Both Stipe and Mills take great pride in having ended things on their own terms.

“That can’t be overstated enough,” says Stipe. “I think we did a great job of letting the fans know exactly how we felt. We worked very carefully on the announcement and how it was worded and the quotes that we each had for it to represent how each of us felt. And to let it be known that we’re not doing it because of some external force or because someone died or because of a drug problem or because of lawyers squaring off. There’s none of that animosity or weirdness that happens when bands break up. We didn’t actually break up; we disbanded. There’s a difference. We love each other, and we really respect each other. I’m going to see Peter when he comes through here on tour with John Wesley Harding in about a week and a half. So I get to see him play and hang out with him, and we’re going to see each other again in January. We get to live our lives now, R.E.M. having done what it did. And each of us is really proud of that—and of course bittersweet and sad and upset and on some level, personally, kind of devastated by the fact that it ended. But everything ends at some point or another, and why not do it at some point that we were in control of?”

Instead of one last tour, the band’s parting bow comes in the form of a retrospective album with three new songs recorded with Jacknife Lee: “Hallelujah,” “A Month of Saturdays,” and the final single, “We All Go Back To Where We Belong.”

“I’m very proud of the three songs that are on the retrospective, so we’re not creatively bankrupt,” says Mills. “We’re not having internal struggles: We love each other; we’re still friends. We could definitely make more great records, but it’s got to end sometime.”

Buck has already moved on, touring with John Wesley Harding, Scott McCaughey and all The Decemberists save Colin Meloy. Sometime next year Mills will be joining Chris Stamey, Mitch Easter, Jody Stephens and “whomever else we gather up” to perform Big Star’s Third album live.

“I imagine at some point I’ll be doing a solo record,” Mills says, “but I’m not in a big hurry. I’d rather work with other people for a while and see how that feels. I never really felt the need to do a solo record. All my best songs I gave to R.E.M. I never wanted to feel like I was holding any back for myself, and I didn’t really want to concentrate on writing lyrics. I just wanted R.E.M. to be the best band it possibly could.

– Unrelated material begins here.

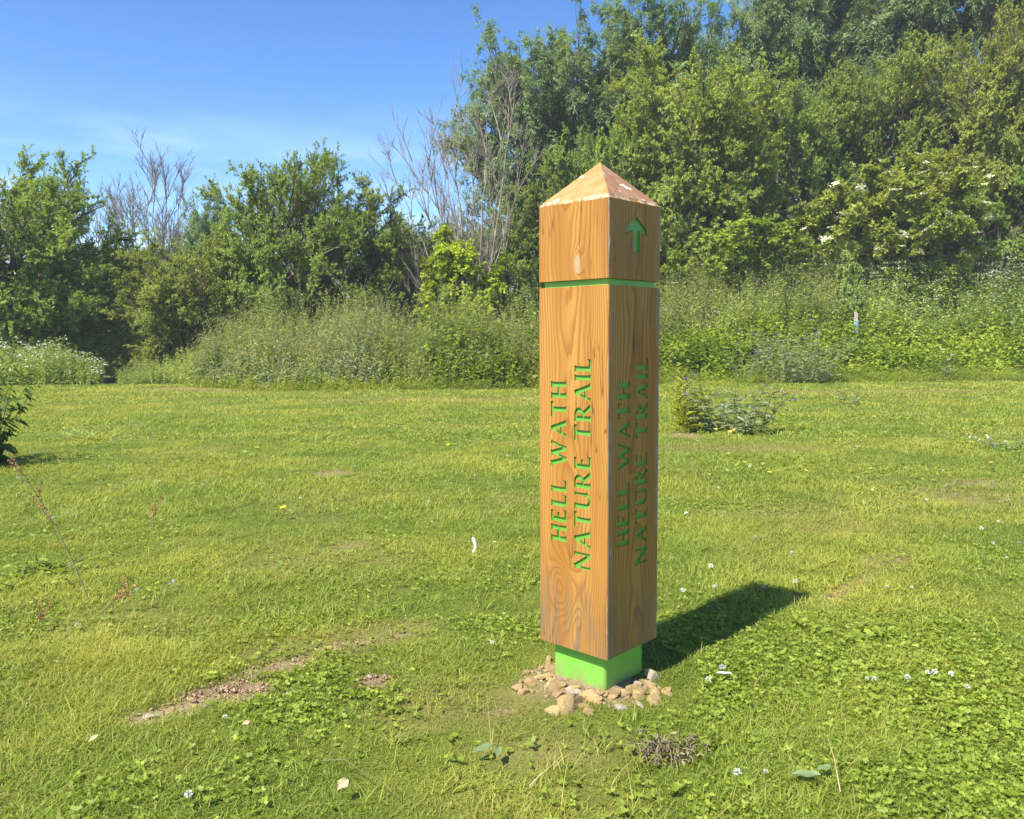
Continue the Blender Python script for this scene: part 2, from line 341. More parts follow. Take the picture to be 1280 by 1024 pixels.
    if not shaft:
        top = ramp(t, z, .232, .240)                     # the sawn end grain of the pyramid, its right slope darker and pinker
        tn = noise(t, 26, 4, co); g2 = mix(t, ramp(t, tn, .35, .65), (.38, .19, .062), (.46, .26, .11))
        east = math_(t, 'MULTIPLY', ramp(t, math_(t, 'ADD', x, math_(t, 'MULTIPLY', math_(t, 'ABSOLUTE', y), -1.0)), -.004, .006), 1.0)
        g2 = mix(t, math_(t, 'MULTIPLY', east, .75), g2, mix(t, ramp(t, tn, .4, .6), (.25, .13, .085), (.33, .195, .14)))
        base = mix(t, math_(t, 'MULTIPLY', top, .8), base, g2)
        edge = math_(t, 'MULTIPLY', ramp(t, z, .2285, .2305), ramp(t, z, .2440, .2415)); base = mix(t, math_(t, 'MULTIPLY', edge, math_(t, 'MULTIPLY', ramp(t, noise(t, 34, 4, co, .7), .42, .62), .8)), base, (.62, .50, .32))
        spl = math_(t, 'MULTIPLY', ramp(t, noise(t, 30, 3, co), .66, .70), top); base = mix(t, spl, base, (.70, .66, .56))
    p = N(t, 'ShaderNodeBsdfPrincipled'); t.links.new(base, p.inputs['Base Color']); p.inputs['Specular IOR Level'].default_value = .3
    t.links.new(math_(t, 'MULTIPLY_ADD', line, .12, .58), p.inputs['Roughness'])
    b = N(t, 'ShaderNodeBump'); b.inputs['Strength'].default_value = .35; b.inputs['Distance'].default_value = .002
    t.links.new(math_(t, 'SUBTRACT', math_(t, 'MULTIPLY_ADD', fib, .5, math_(t, 'MULTIPLY', line, .8)), math_(t, 'MULTIPLY', ckm, 2.0)), b.inputs['Height'])
    t.links.new(b.outputs[0], p.inputs['Normal']); t.links.new(p.outputs[0], o.inputs['Surface'])
    return m
def paint_mat(name, k):
    m, t, o = mat(name); co = N(t, 'ShaderNodeTexCoord').outputs['Object']
    c = mix(t, ramp(t, noise(t, 9, 4, co), .35, .7), (.150 * k, .43 * k, .048 * k), (.180 * k, .47 * k, .060 * k))
    dirt = math_(t, 'MULTIPLY', ramp(t, noise(t, 45, 5, co, .65), .58, .78), .35)
    c = mix(t, dirt, c, (.14, .34, .05))
    z = N(t, 'ShaderNodeSeparateXYZ'); t.links.new(co, z.inputs[0])
    mud = math_(t, 'MULTIPLY', ramp(t, z.outputs['Z'], .105, .010), ramp(t, noise(t, 30, 6, co, .75), .40, .58)); c = mix(t, math_(t, 'MULTIPLY', mud, .65), c, (.28, .20, .10))
    p = N(t, 'ShaderNodeBsdfPrincipled'); p.inputs['Roughness'].default_value = .42; t.links.new(c, p.inputs['Base Color'])
    b = N(t, 'ShaderNodeBump'); b.inputs['Strength'].default_value = .12; b.inputs['Distance'].default_value = .002
    t.links.new(noise(t, 150, 3, co), b.inputs['Height']); t.links.new(b.outputs[0], p.inputs['Normal']); t.links.new(p.outputs[0], o.inputs['Surface']); return m
def soil_mat():
    m, t, o = mat('lawn_ground'); co = N(t, 'ShaderNodeTexCoord').outputs['Object']
    n = noise(t, 14, 6, co, .65); earth = mix(t, ramp(t, n, .32, .68), (.17, .115, .062), (.33, .24, .14))
    earth = mix(t, ramp(t, noise(t, 70, 4, co, .6), .60, .72), earth, (.50, .40, .28))
    turf = mix(t, ramp(t, noise(t, 5, 6, co, .7), .3, .7), (.070, .100, .010), (.150, .175, .024))
    turf = mix(t, math_(t, 'MULTIPLY', attr(t, 'dry'), .7), turf, (.26, .20, .085))
    c = mix(t, attr(t, 'tint'), turf, earth)
    p = N(t, 'ShaderNodeBsdfPrincipled'); p.inputs['Roughness'].default_value = .95; p.inputs['Specular IOR Level'].default_value = .15; t.links.new(c, p.inputs['Base Color'])
    b = N(t, 'ShaderNodeBump'); b.inputs['Strength'].default_value = .8; b.inputs['Distance'].default_value = .012
    t.links.new(noise(t, 55, 6, co, .7), b.inputs['Height']); t.links.new(b.outputs[0], p.inputs['Normal']); t.links.new(p.outputs[0], o.inputs['Surface']); return m
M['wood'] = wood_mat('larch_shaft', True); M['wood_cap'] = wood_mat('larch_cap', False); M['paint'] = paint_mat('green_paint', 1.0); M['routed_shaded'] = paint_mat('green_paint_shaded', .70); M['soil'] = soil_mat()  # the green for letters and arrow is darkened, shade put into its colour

# ------------------------------------------------------------------ the ground: one sheet to the horizon
def axis(parts): return np.unique(np.concatenate([np.linspace(a, b, n) for a, b, n in parts]).round(5))
gx = axis([(-400, -60, 12), (-60, -14, 30), (-14, -3.2, 60), (-3.2, 3.2, 200), (3.2, 14, 60), (14, 60, 30), (60, 400, 12)])
gy = axis([(-120, -4, 12), (-4, 1, 20), (1, 6.5, 180), (6.5, 16, 70), (16, 36, 70), (36, 90, 20), (90, 500, 12)])
XX, YY = np.meshgrid(gx, gy); nx, ny = len(gx), len(gy)
xf, yf = XX.ravel(), YY.ravel(); g = Geo(); ii = (np.arange(ny - 1)[:, None] * nx + np.arange(nx - 1)[None]).ravel()
sm = soil_mask(xf, yf); under = sstep(.3, 2.0, yf - edge_y(xf / np.maximum(yf, 1)))
g.add(np.stack([xf, yf, hz(xf, yf) - .012 * sm * (np.hypot(xf - PX, yf - PY) > .45)], 1), np.stack([ii, ii + 1, ii + 1 + nx, ii + nx], 1), np.maximum(sm, .35 * under), dry_mask(xf, yf))
tag(obj('ground', g.mesh('ground', True), M['soil']), kind='structure')

# ------------------------------------------------------------------ the marker post
def stroke(x0, y0, x1, y1, w, f0=.0, f1=.0, sq=None):
    """A tapered pen stroke that flares at its ends."""
    dx, dy = x1 - x0, y1 - y0; ln = math.hypot(dx, dy); dx, dy = dx / ln, dy / ln; px, py = -dy, dx
    pr = [(0, w / 2 + f0), (.10 * ln, w / 2), (.5 * ln, w / 2 - .008), (ln - .10 * ln, w / 2), (ln, w / 2 + f1)]
    return [(x0 + dx * s + px * h, y0 + dy * s + py * h) for s, h in pr] + [(x0 + dx * s - px * h, y0 + dy * s - py * h) for s, h in reversed(pr)]
def arc_strip(cx, cy, rx, ry, a0, a1, w0, w1, n=9):
    out = []
    for i in range(n):
        q = []
        for j in (i, i + 1):
            f = j / n; a = math.radians(a0 + (a1 - a0) * f); w = w0 + (w1 - w0) * math.sin(math.pi * f)
            q.append([(cx + (rx + k * w / 2) * math.cos(a), cy + (ry + k * w / 2 * .8) * math.sin(a)) for k in (1, -1)])
        out.append([q[0][0], q[1][0], q[1][1], q[0][1]])
    return out
TK, TN = .230, .122
GL = {'H': (.78, [stroke(.13, 0, .13, 1, TK, .05, .05), stroke(.65, 0, .65, 1, TK, .05, .05), stroke(.20, .52, .58, .52, TN, 0, 0)]),
      'E': (.60, [stroke(.13, 0, .13, 1, TK, .04, .04), stroke(.16, .045, .56, .045, TN, 0, .03), stroke(.16, .955, .52, .955, TN, 0, .03), stroke(.24, .52, .46, .52, TN, 0, .05),
                  [(.50, 0), (.58, 0), (.60, .20), (.55, .18)], [(.47, 1), (.54, 1), (.54, .83), (.50, .85)]]),
      'L': (.56, [stroke(.13, 0, .13, 1, TK, .04, .05), stroke(.16, .045, .54, .045, TN, 0, .03), [(.46, 0), (.54, 0), (.57, .22), (.52, .20)]]),
      'W': (1.16, [stroke(.06, 1, .33, 0, TK, .04, -.04), stroke(.35, 0, .58, .92, TN, .01, 0), stroke(.55, 1, .82, 0, TK, .03, -.04), stroke(.84, 0, 1.09, 1, TN, .01, .03)]),
      'A': (.82, [stroke(.42, 1, .72, 0, TK, -.03, .05), stroke(.40, .94, .10, 0, TN, 0, .04), stroke(.24, .34, .50, .34, TN * .9, 0, 0)]),
      'T': (.74, [stroke(.37, 0, .37, .97, TK, .05, .03), stroke(.03, .955, .71, .955, TN, .02, .02), [(0, 1), (.06, 1), (.09, .80), (.03, .82)], [(.74, 1), (.68, 1), (.65, .80), (.71, .82)]]),
      'N': (.86, [stroke(.12, 0, .12, .97, TN, .04, .03), stroke(.10, 1, .72, 0, TK, .03, -.03), stroke(.75, .03, .75, 1, TN, 0, .04)]),
      'U': (.80, [stroke(.13, .30, .13, 1, TK, 0, .05), stroke(.68, .30, .68, 1, TN, 0, .04)] + arc_strip(.405, .31, .275, .27, 180, 360, TK * .95, TN * 1.25)),
      'R': (.74, [stroke(.13, 0, .13, 1, TK, .05, .02), stroke(.34, .47, .68, 0, TK * .95, -.02, .04)] + arc_strip(.27, .735, .25, .225, 90, -90, TN, TK * .9) + [[(.13, .995), (.28, .995), (.28, .925), (.13, .925)], [(.20, .545), (.28, .545), (.28, .475), (.20, .475)]]),
      'I': (.27, [stroke(.135, 0, .135, 1, TK, .05, .05)]), ' ': (.42, [])}
def text_polys(txt, capx, z0, z1, cap):
    """Letters that read up the post: their tops point to smaller u. Returns polygons in (u, z)."""
    adv = [GL[c][0] + .14 for c in txt]; s = (z1 - z0) / (sum(adv) - .14); pen = 0; out = []
    for c, a in zip(txt, adv):
        for p in GL[c][1]: out.append([(capx + cap * (1 - y), z0 + s * (pen + x)) for x, y in p])
        pen += a
    return out
def area(p): return sum(p[i][0] * p[(i + 1) % len(p)][1] - p[(i + 1) % len(p)][0] * p[i][1] for i in range(len(p)))
def carved(face, u0, u1, z0, z1, polys, depth, bmw, bmg):
    """Cut the polygons into a flat face. face(u, z, d) gives the 3-D point d below the surface."""
    V = [(u0, z0), (u1, z0), (u1, z1), (u0, z1)]; F = [[0, 1, 2, 3]]
    for p in polys:
        if area(p) < 0: p = p[::-1]
        F.append(list(range(len(V), len(V) + len(p)))); V += p
    r = delaunay_2d_cdt([Vector(v) for v in V], [], F, 0, 1e-6, True)
    vs, fs, org = r[0], r[2], r[5]; inside = [any(k > 0 for k in o_) for o_ in org]
    top, low, gtop = {}, {}, {}
    def gv(d, bm, i, dep):
        if i not in d: d[i] = bm.verts.new(face(vs[i][0], vs[i][1], dep))
        return d[i]
    cnt = {}
    for f, ins in zip(fs, inside):
        if not ins: bmw.faces.new([gv(top, bmw, i, 0) for i in f])
        else:
            bmg.faces.new([gv(low, bmg, i, depth) for i in f])
            for a, b in zip(f, f[1:] + f[:1]): cnt[(a, b)] = 1
    for a, b in list(cnt):
        if (b, a) not in cnt: bmg.faces.new([gv(gtop, bmg, a, 0), gv(gtop, bmg, b, 0), gv(low, bmg, b, depth), gv(low, bmg, a, depth)])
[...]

“We made it a very specific point in R.E.M. that anyone was free to go work with other people at anytime,” he continues. “However—given that there is a certain liberation now to not being in R.E.M. anymore, to go devote my good songs to other people instead of saving them all for R.E.M.—I can go work with other people without worrying that I’m taking talent from R.E.M. that I should be applying to my own band. There’s a liberation, I think, that we all feel. It’s not relief, because relief implies some negative connotation, but there is a liberation involved that means I don’t have to worry about saving songs for R.E.M. Anything I come up with I can either save it for my solo record or do it in collaboration with another artist or whatever’s needed.”

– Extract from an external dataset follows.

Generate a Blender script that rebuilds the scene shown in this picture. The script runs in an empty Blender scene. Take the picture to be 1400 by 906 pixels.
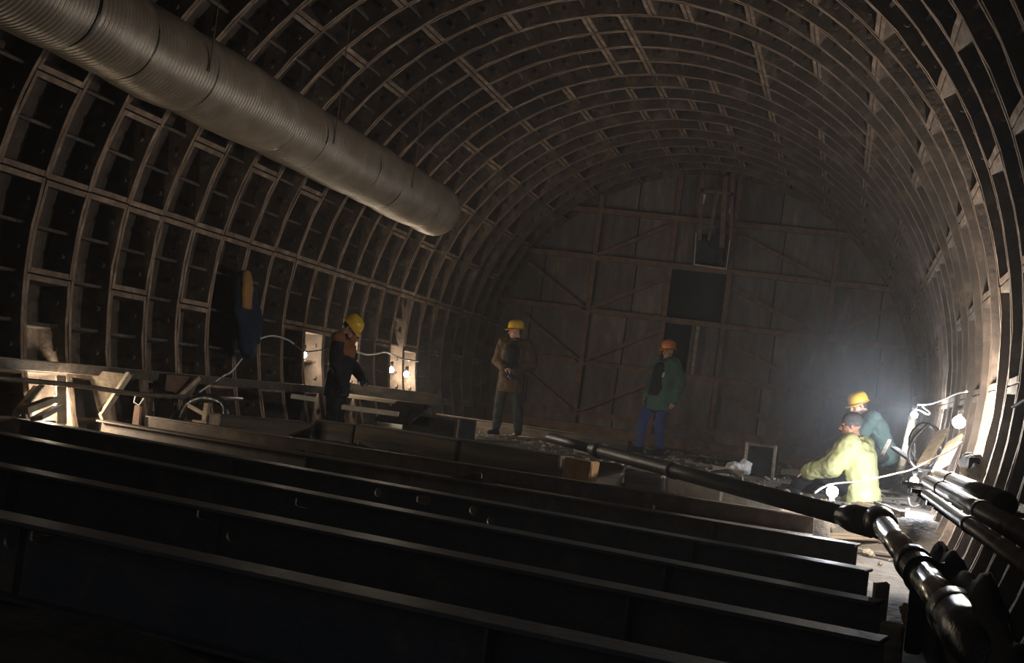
import bpy, bmesh, math, random
from mathutils import Vector, Matrix, Euler, noise

C = bpy.context.scene.collection
scene = bpy.context.scene
rnd = random.Random(7)
PI = math.pi

# ---------------------------------------------------------------- camera
CAM = Vector((2.788, 0.0, -0.614))
FPX = 1700.0                                  # focal length in pixels of a 1400-wide frame
# tunnel axes (X right, Y along the tunnel, Z up) written in camera axes (right, up, forward)
RX = Vector((0.95922653, -0.10469056, -0.26253448))
UX = Vector((0.12172043, 0.99133339, 0.04941911))
AX = Vector((0.25508548, -0.07935993, 0.96365627))
cd = bpy.data.cameras.new('camera'); cam = bpy.data.objects.new('camera', cd); C.objects.link(cam)
cd.sensor_width = 36.0; cd.lens = FPX / 1400.0 * 36.0; cd.clip_start = 0.05; cd.clip_end = 200
M3 = Matrix(((RX.x, RX.y, -RX.z), (AX.x, AX.y, -AX.z), (UX.x, UX.y, -UX.z)))
cam.matrix_world = Matrix.Translation(CAM) @ M3.to_4x4()
scene.camera = cam

# ---------------------------------------------------------------- world, exposure
w = bpy.data.worlds.new('world'); scene.world = w; w.use_nodes = True
w.node_tree.nodes['Background'].inputs[0].default_value = (0.62, 0.65, 0.70, 1)
w.node_tree.nodes['Background'].inputs[1].default_value = 0.10
vs = scene.view_settings
vs.view_transform = 'Standard'; vs.look = 'None'; vs.gamma = 1.0; vs.exposure = -0.15; vs.use_curve_mapping = False
scene.cycles.max_bounces = 6
scene.cycles.diffuse_bounces = 4
scene.cycles.volume_bounces = 0
LAMP_GAIN = 1.0
HAZE_DENSITY = 0.0034
CLOUD_DENSITY = 0.06

# ---------------------------------------------------------------- sight lines to places in the tunnel
def ray(px, py):
    d = Vector((px - 700.0, 453.0 - py, FPX))
    return Vector((d.dot(RX), d.dot(AX), d.dot(UX)))
def at_y(px, py, Y):
    d = ray(px, py); return CAM + d * (Y / d.y)
def at_z(px, py, Z):
    d = ray(px, py); return CAM + d * ((Z - CAM.z) / d.z)
def at_x(px, py, X):
    d = ray(px, py); return CAM + d * ((X - CAM.x) / d.x)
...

For his part, Stipe describes the future as a “blank slate.”

“I’m still the same person I was three months ago—and a year ago and three years ago, in fact,” he says. “It’s just now that everyone knows what we knew for a while, or what we were building up to, which was that we were disbanding. … But the other things outside of R.E.M. that people know me for are things that have been there all along: film production, political activism, the sculpture stuff I’ve been doing, photography and how that plays into the sculpture stuff, because I no longer consider myself a photographer so much as someone who documents things using photography, which then become other things.”

The one thing the future doesn’t hold is reunion down the road. “Of course you never say, ‘Never,’” Stipe qualifies, “but it’s very important that people know that this is not some sort of cycle. We would say we’re taking a hiatus for five years. We would lock it in for you. We would not jerk our fans around like that, and you do not know R.E.M. very well if you’re suggesting in whatever comment on whatever blog that this is a way to rake in the cash with a big reunion tour five years from now. That’s not gonna happen.”

Both Mills and Stipe seem excited about this new post-R.E.M. world and both claim throughout our interviews that the band was never one to look backwards. But this has been a season for reflection, and they’ll all end this journey savoring the memories they’ve collected along the way.

“We’ve been so fortunate,” says Mills. “It’s been such a long and beautiful road that you know there are a million things, big and small, that go into making it the trip its been. I’ll take friends literally all over the world with me for the rest of my life from this. So that’s certainly a high point—playing festivals in the rain with 40,000 soaking wet people who just didn’t give a damn. That kind of thing is always very exciting—getting to meet presidents and heads of state and other musicians, getting to play with Neil Young and John Fogerty and Bruce Springsteen.

“The only thing I’ll really miss is playing on stage with Michael and Peter. The chemistry that occurs when first the four, then the three of us are on stage together is undeniable, and that’s not going to happen anymore. So that’s sad, we’ll miss that—the chemistry between the three of us and the audience. It’s impossible to replicate. So you know I’ll certainly miss that. But they’re not gone. We can have dinner together. We will consume wine and margaritas and laugh and talk and do all those great things.”